153. Memorandum From Acting Secretary of State Irwin to President Nixon 1

SUBJECT

  • Pending Expropriation Cases Involving United States Property Abroad

A National Security Council memorandum of May 4 states that you have been informed that there are “200 expropriation cases pending [Page 393]involving U.S. business abroad,” and that you wish an individual report on each of these cases.2

Our records of expropriations and nationalizations indicate that there are currently pending 56 corporate cases, of postwar origin, in 16 non-Communist countries.3 This figure is based on a broad definition of “expropriation” to cover even cases where host country pressure falls short of nationalization of majority ownership of the affected corporations.

We have consulted with the Department of Commerce, the source of the original report,4 and have reviewed with them the 200 cases cited. The vast majority of these cases stem from trade complaints. They cover a variety of foreign governmental actions during 1970 which in some way—either actual or potential—affect adversely U.S. economic interests.

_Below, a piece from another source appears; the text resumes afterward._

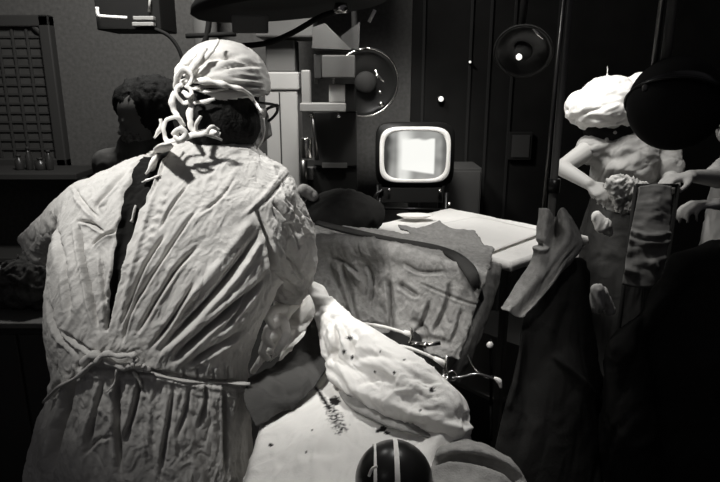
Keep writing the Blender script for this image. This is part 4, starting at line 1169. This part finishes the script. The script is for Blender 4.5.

Individual and other known claims also are included in the attachment.5 There are also thousands of unsettled claims in Communist countries, which are summarized in the attachment.

Most of the 56 actual pending expropriation cases involve disputes now under negotiation or litigation. The only significant non-Communist corporate case with little present prospects for settlement involves the International Petroleum Company in Peru. In addition to that one, we anticipate that the compensation negotiations over the nationalization of United States-owned copper mines in Chile may also pose difficult issues, although the Allende Government has stated publicly its intention to negotiate with the companies.6

While every expropriation by a foreign government is a potential problem, the majority of such cases are small and are settled without United States Government intervention. Others are significant due to size and to their significant impact on our overall relations with the host [Page 394]country. The 56 current cases in which U.S. interests have been seized but for which compensation arrangements have not been implemented have an aggregate book value of $875 million, of which about $575 million is in Chilean copper mines.

To put these 56 cases in perspective, it should be noted that over a dozen cases have been settled since the beginning of 1970. For example, five cases were settled in Algeria alone, involving Mobil, Atlantic Richfield, Dresser Industries, Esso and Newmont Mining. Settlements on significant expropriation actions were also reached in Chile and Zambia—involving South American Power, a Boise Cascade subsidiary, and the 80 percent US-owned Roan Selection Trust. Finally, the enclosed list of 56 cases includes some—most notably Gulf Oil in Bolivia and Bethlehem Steel in Chile—for which settlements have been reached but have not yet been fully implemented.

John N. Irwin II
  1. Source: National Archives, Nixon Presidential Materials, NSC Files, Agency Files, Box 284, State, Volume XI. Confidential.
  2. Not found.
  3. On May 13, pursuant to Irwin’s request, the Department of State provided Kissinger a breakdown of the 56 cases, separated into four categories by country and company. (Memorandum from Nicholas Platt to Kissinger; National Archives, Nixon Presidential Materials, NSC Files, Agency Files, Box 284, State, Volume XI)
  4. Not further identified.
  5. Entitled “Pending Expropriations and Other Takings of United States-Owned Property Abroad”; not printed. The attachment provided one or two paragraphs on individual cases; Section II included summary paragraphs of extant or possible claims in non-Communist countries.
  6. The May 13 Department of State memorandum noted: “as a technical point, it should be noted that the properties of the five U.S. copper companies concerned have not yet been nationalized, strictly speaking—although the legal process in Chile leading towards a nationalization is under way and the companies themselves are quite certain that the process of expropriation is irreversible. Thus, in a de jure sense, there are at present 51 pending cases with a book value of about $300 million.”